- Dataset excerpt

++++

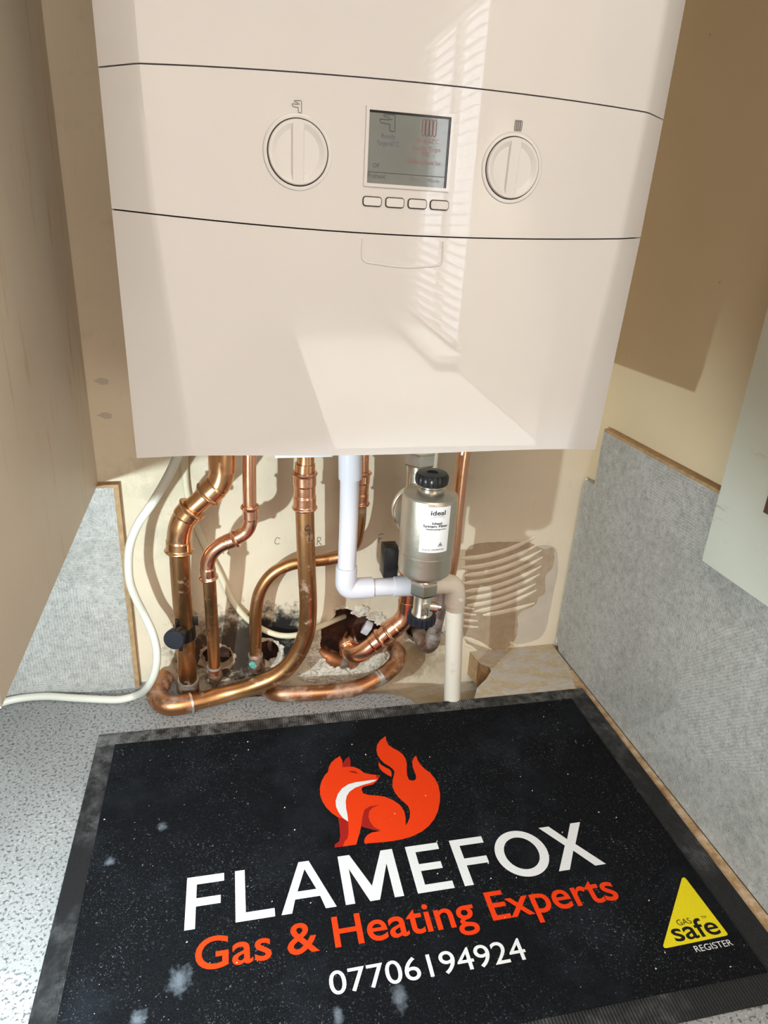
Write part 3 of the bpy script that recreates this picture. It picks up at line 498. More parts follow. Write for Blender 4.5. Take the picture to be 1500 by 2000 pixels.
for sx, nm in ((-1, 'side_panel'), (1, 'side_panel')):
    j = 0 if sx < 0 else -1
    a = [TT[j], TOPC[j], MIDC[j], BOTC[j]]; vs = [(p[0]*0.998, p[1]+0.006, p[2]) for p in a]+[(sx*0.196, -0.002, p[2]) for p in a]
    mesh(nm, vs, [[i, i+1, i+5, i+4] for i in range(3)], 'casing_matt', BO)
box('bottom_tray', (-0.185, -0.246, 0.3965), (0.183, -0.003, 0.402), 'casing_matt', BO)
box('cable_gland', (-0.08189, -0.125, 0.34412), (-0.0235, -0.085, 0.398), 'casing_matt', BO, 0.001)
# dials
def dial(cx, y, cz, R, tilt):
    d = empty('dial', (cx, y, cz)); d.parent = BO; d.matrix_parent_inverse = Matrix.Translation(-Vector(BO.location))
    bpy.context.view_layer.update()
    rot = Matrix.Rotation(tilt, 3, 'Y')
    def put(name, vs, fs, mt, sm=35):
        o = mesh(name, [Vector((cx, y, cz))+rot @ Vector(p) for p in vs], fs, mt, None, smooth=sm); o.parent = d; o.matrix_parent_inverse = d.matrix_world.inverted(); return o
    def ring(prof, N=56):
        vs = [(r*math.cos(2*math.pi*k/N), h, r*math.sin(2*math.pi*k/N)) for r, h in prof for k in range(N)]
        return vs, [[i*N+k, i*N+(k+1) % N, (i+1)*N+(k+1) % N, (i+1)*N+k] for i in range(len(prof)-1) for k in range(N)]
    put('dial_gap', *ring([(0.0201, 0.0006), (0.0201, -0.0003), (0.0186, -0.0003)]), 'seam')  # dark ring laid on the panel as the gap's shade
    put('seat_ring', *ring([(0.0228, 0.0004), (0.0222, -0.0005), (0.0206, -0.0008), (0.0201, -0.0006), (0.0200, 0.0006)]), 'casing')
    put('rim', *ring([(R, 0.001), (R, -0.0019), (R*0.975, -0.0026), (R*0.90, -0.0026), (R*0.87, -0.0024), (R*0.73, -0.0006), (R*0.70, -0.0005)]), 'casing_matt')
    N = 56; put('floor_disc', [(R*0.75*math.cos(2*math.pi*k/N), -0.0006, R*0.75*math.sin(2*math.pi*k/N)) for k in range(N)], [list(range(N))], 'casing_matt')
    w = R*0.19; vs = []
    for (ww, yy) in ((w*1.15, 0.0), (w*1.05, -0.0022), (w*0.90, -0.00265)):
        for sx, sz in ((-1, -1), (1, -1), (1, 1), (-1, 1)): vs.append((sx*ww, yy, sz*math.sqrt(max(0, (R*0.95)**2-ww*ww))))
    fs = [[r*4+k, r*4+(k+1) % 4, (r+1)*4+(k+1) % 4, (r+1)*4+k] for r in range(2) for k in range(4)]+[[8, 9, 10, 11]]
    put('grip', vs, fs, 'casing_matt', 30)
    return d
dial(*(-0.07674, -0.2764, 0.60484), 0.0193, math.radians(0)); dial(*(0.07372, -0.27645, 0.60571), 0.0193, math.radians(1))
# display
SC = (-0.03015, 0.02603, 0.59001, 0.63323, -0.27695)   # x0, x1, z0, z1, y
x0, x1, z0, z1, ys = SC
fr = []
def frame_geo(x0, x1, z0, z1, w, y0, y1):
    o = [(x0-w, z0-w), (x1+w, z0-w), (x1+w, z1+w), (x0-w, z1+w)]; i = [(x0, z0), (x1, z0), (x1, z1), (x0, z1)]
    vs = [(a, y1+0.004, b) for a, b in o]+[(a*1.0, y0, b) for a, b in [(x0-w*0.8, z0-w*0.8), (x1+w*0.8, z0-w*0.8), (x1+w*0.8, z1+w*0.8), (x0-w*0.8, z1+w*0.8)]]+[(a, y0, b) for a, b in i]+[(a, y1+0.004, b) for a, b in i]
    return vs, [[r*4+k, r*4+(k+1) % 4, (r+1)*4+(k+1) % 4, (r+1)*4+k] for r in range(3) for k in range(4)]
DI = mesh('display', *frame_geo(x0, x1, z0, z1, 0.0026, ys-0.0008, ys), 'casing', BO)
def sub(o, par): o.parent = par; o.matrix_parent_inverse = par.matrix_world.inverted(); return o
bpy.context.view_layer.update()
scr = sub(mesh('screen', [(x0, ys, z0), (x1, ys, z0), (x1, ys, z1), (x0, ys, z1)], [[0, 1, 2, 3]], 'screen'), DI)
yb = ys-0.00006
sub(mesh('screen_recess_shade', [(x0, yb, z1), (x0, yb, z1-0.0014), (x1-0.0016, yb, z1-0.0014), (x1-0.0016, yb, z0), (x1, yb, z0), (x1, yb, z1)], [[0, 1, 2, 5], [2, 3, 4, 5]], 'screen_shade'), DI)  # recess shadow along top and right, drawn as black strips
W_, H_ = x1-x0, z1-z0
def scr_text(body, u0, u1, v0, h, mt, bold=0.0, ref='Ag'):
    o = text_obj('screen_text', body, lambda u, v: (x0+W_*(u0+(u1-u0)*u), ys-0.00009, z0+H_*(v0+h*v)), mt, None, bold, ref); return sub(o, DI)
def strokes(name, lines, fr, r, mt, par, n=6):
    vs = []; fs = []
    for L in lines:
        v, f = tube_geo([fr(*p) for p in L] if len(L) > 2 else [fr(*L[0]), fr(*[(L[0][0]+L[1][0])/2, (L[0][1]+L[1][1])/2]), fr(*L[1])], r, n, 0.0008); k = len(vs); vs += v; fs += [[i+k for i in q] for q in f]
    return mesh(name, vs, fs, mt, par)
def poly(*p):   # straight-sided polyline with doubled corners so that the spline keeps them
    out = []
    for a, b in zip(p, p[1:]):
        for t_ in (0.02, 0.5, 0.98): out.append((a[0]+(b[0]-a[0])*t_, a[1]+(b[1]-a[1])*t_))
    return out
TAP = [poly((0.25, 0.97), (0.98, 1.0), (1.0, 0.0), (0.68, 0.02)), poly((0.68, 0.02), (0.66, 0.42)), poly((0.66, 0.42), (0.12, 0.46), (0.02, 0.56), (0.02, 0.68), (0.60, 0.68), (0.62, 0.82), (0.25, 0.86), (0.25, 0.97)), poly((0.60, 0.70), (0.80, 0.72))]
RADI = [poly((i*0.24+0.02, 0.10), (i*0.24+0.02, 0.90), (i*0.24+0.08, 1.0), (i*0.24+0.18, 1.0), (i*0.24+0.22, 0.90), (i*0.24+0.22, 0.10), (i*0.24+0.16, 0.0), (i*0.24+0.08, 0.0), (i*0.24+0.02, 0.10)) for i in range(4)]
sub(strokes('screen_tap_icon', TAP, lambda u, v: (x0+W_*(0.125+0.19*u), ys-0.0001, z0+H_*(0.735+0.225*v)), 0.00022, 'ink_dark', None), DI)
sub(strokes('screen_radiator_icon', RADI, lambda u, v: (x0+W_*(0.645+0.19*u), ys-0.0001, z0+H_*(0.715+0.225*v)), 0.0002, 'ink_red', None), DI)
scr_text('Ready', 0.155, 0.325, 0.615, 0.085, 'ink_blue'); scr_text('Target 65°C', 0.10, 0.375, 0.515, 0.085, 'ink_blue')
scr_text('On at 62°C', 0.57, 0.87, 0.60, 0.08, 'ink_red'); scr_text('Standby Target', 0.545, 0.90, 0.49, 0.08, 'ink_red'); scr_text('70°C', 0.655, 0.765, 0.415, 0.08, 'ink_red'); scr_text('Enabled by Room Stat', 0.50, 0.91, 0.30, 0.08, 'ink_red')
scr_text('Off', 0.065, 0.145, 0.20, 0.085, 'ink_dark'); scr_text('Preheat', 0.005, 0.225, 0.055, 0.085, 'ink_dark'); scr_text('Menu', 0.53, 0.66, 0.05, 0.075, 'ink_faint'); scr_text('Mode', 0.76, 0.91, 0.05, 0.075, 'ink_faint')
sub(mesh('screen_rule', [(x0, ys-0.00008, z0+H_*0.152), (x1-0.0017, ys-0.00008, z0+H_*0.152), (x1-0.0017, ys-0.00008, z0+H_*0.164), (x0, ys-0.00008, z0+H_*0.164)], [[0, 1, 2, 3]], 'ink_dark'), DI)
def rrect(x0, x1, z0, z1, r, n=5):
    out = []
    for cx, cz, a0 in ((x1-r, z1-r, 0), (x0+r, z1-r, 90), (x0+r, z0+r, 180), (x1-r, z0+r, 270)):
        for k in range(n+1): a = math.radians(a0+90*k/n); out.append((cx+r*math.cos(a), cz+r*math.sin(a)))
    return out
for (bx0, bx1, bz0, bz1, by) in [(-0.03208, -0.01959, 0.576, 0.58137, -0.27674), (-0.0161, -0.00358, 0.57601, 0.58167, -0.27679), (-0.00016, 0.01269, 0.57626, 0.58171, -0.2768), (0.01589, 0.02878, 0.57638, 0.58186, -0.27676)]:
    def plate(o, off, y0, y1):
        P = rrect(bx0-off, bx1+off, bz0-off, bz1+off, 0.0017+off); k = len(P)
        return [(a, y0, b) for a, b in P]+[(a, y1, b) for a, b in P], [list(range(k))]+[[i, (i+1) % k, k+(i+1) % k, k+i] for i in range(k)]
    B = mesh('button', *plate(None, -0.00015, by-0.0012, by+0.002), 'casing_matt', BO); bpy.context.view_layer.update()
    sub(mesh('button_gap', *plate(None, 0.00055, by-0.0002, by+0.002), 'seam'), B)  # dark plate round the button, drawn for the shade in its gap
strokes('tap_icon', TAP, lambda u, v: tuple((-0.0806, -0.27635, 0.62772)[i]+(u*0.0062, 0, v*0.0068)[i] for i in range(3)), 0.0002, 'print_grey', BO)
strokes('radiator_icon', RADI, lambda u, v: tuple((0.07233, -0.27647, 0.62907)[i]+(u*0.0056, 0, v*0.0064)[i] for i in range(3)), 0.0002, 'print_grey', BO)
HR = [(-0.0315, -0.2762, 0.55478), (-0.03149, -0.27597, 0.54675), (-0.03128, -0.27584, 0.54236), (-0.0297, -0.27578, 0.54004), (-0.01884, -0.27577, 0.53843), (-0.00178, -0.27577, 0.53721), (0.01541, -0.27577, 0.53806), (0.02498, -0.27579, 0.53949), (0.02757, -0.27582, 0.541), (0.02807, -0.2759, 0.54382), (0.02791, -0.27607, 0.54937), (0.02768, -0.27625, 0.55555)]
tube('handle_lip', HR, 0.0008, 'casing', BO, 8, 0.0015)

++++

- Problem description
State how many lines above contain the string "that", with no other words.

- Answer for the task
2